DEAF CHILDREN’S COMPREHENSION ON WRITTEN TEXT: A CASE STUDY AT MIDDLE SCHOOL SPECIAL EDUCATION OF YRTRW SURAKARTA

  • Author: Lilik Untari
  • From: Doctoral Student at Faculty of Cultural Sciences of Gadjah Mada University

Abstract:

Hearing impairment causes deaf children to differ from their peers. Their unique experience in acquiring the language might influence language development in deaf children. Many studies found that deaf children have low literacy. Most of researches highlight the benefit of sign language for deaf literacy. However there are still limited studies on deaf children who are exposed to spoken language. This research is conducted to explore the written text comprehension of deaf children’s who are exposed to spoken language. It is a case-study research by applying guantitavie and qualitative method in analyzing the data. The data are reading components include: children’s sentence structure comprehension and children’s reading comprehension assessed by Barrett taxonomy. The subjects are 5 pre-lingually deaf children from middle School special education of YRTRW Surakarta and 20 fourth grade elementary hearing students. The data are collected through comprehension test and interview. The result shows that deaf children’s comprehension score can be classified into two groups: (1) deaf children scored equal to 4th grade hearing students and (2) deaf children scored lower than 4th grade hearing students. The students scored lower than hearing students known to have lower score on vocabulary knowledge and syntax. Although they have lower score, deaf children have the same pattern of comprehension with the hearing students.

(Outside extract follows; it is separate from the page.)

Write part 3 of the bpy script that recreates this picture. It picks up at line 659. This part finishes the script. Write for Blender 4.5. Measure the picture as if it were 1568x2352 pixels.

Among the five levels of Barrett’ reading taxonomy: literal, reorganization, inferential, evaluation, and appreciation, deaf children and the 4th grade hearing students perform well on literal comprehension. Meanwhile good deaf reader and 4th grade students can cope inference task better than poor deaf reader. The lowest score obtained by poor deaf reader is on evaluation task. This tendency is the same as the score of the 4th hearing students. This brings implication that although deaf children’s comprehension is lag behind the hearing peers, they undergo the same phase as the hearing one. The key aspect of text comprehension is comprehension of sequence.